Though it is possible to view these works within the framework of Tiepolo's single figure representations of bust length women, they quite clearly depict the Virgin Mary and Mary Magdalene, and must therefore be understood as objects of religious devotion.  Their intimate scale would strongly suggest that they were originally intended for private veneration; yet another specialized area within Tiepolo's oeuvre. Though small-scale devotional pictures by the artist are uncommon, they are not unknown; another small painting, a Vision of Saint Philip Neri, was sold, Rome, Finarte, April 29, 1993, lot 127.2  That picture was offered in that sale with another very interesting and similar work by Antonio Pellegrini, Tiepolo's older contemporary, depicting The Virgin and Child with Saint Catherine of Siena. Both of these works help demonstrate and illuminate the desire of Tiepolo's clientele for such personal objects. The inspiration for such small devotional works appears to derive from Bolognese sources such as Guercino and Giuseppe Maria Crespi, whose work would have been known to Tiepolo through Giambattista Piazzeta, who worked in Bologna during his own formative years. Piazzetta's Saint Teresa in Ecstasy (National Museum, Stockholm), another small religious work depicting a single figure against a stark background, is a precursor to these images of the Virgin Mary and Mary Magdalene, which shows a logical progression towards this type of image and how it could have entered Tiepolo's visual vocabulary.3

A dating of the present canvases to the mid-1730s has been proposed by George Knox, partly by comparing them with the slightly earlier series of paintings of Saint Roch (circa 1730-35), executed for the members of the Scuola di San Rocco.4  Again shown against similarly blank, lightly-colored backgrounds, this pair is close in character to the San Rocco series, which demonstrates the young artist's ability to control paint with lightness and painterly freedom, which would become his eventual hallmark. In both instances, the soft pink flesh tones of the Madonna hint at the intensely bright coloration that would also be a featured element of Tiepolo's mature style. The drapery, handled with slightly more vigor, helps to frame the soft features of the figure, while simultaneously demonstrating the young artist's bravura brushwork.
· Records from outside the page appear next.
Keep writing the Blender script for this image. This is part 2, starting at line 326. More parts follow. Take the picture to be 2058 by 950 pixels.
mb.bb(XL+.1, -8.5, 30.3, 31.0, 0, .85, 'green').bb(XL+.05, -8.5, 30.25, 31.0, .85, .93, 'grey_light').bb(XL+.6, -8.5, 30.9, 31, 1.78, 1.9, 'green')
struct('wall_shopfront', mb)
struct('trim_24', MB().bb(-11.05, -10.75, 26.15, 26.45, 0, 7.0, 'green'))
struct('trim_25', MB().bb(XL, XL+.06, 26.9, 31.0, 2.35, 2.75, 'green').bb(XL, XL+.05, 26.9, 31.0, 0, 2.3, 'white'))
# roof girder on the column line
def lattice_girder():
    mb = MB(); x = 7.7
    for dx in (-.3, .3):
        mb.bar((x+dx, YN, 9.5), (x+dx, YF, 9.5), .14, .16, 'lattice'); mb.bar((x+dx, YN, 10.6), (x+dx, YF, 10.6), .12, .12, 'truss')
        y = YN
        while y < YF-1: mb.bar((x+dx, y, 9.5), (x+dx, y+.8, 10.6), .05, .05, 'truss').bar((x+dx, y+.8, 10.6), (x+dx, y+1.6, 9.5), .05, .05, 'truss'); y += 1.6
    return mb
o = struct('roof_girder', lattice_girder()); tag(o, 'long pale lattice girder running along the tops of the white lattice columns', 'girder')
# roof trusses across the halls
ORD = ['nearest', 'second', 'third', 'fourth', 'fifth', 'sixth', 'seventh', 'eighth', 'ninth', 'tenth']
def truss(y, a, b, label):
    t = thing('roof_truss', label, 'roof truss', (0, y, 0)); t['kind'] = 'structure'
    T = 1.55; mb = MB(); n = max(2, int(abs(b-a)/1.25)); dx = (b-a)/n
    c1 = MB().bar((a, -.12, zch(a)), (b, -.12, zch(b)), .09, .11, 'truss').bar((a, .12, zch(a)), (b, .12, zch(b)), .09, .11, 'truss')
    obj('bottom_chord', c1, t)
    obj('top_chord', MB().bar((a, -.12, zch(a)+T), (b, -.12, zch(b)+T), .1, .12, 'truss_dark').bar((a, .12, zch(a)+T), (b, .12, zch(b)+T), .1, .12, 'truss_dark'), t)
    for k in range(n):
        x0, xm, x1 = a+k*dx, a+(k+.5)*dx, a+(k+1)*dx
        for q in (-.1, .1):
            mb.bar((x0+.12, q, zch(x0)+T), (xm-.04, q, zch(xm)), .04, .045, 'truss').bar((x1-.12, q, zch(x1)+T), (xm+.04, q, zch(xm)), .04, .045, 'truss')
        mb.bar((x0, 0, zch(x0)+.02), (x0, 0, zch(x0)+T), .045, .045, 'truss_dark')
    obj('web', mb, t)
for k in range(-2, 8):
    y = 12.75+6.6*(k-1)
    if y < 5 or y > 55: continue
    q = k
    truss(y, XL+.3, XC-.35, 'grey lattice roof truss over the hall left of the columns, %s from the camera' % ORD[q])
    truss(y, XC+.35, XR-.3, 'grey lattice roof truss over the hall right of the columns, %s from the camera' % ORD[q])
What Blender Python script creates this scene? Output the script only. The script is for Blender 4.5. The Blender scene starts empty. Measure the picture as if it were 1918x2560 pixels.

We are grateful to George Knox for endorsing the attribution of the present pictures to Tiepolo, on the basis of photographs, and for suggesting a date of execution in the mid-1730s.


1.  See D. de Grazia, in K. Christiansen (ed.), Tiepolo, exhibition catalogue, New York 1996, p. 255.
2.  See M. Gemin & F. Pedrocco, Tiepolo, i dipinti, Venice 1993, p. 539.
3.  D. de Grazia, op. cit., p. 262.
4.  See Gemin & Pedrocco, op. cit., pp. 306-11, cat. nos. 184-205.